Topics: Memory, Jewish Neighbourhoods, Jewish Space, Jewish Heritage, Oral History and Biography, Holocaust, Holocaust Commemoration, Holocaust Memorials, Holocaust Survivors, Holocaust Survivors: Children of, Main Topic: Holocaust and Memorial
Abstract: In 1905, Yiddish poet and Glasgow union activist Avrom Radutsky described the Jewish population of Scotland as ‘a mere drop in the ocean’. Nevertheless, by 1920 this drop had swelled to 20,000 people, centred primarily (though by no means exclusively) around the Gorbals in Glasgow. The area was characterised by vibrant community life, but also cramped low-quality housing, poor sanitation and harsh economic inequality.
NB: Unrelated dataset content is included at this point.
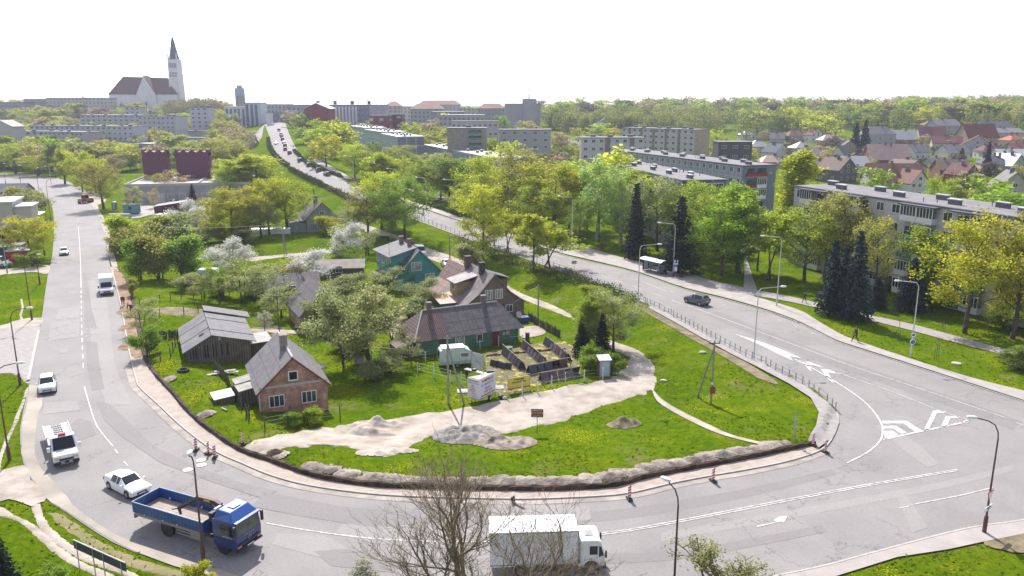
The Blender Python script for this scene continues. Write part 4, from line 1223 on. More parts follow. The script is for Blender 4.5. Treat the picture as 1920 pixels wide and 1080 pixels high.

Many of Glasgow’s Jews began to climb a social ladder that would lead them out of the Gorbals and towards more spacious residences in the south-west of the city, but maintained regular contact with its streets, shops and places of worship. Large-scale demolition of the neighbourhood in the 1960s mean that the Gorbals looks very different today, and the Jews are gone. The Jewishness of this space, however, still remains: a remembered or imagined presence in the minds of second and third generations, celebrated through community outreach, or romantically evoked in popular narratives. Equally, an absence of Jewish life in today’s Gorbals has been paralleled by the emergence of wide-ranging and socially minded virtual networks of shared memory. Through analysis of contemporary accounts and archival sources, oral histories, fieldwork interviews, and lively online discussion groups, this article examines how this former densely populated Jewish neighbourhood now functions as an important lieu de memoire, but in a significantly different way to Eastern Europe’s pre-war Jewish spaces. At the geographical edges of more traumatic histories, the Gorbals instead provides an affective link for contemporary, assimilated Scottish Jews, while at the same time the area’s Jewish history becomes part of a wider virtual online community – signifying an emotional connection to immigrant narratives and grounding personal and social histories.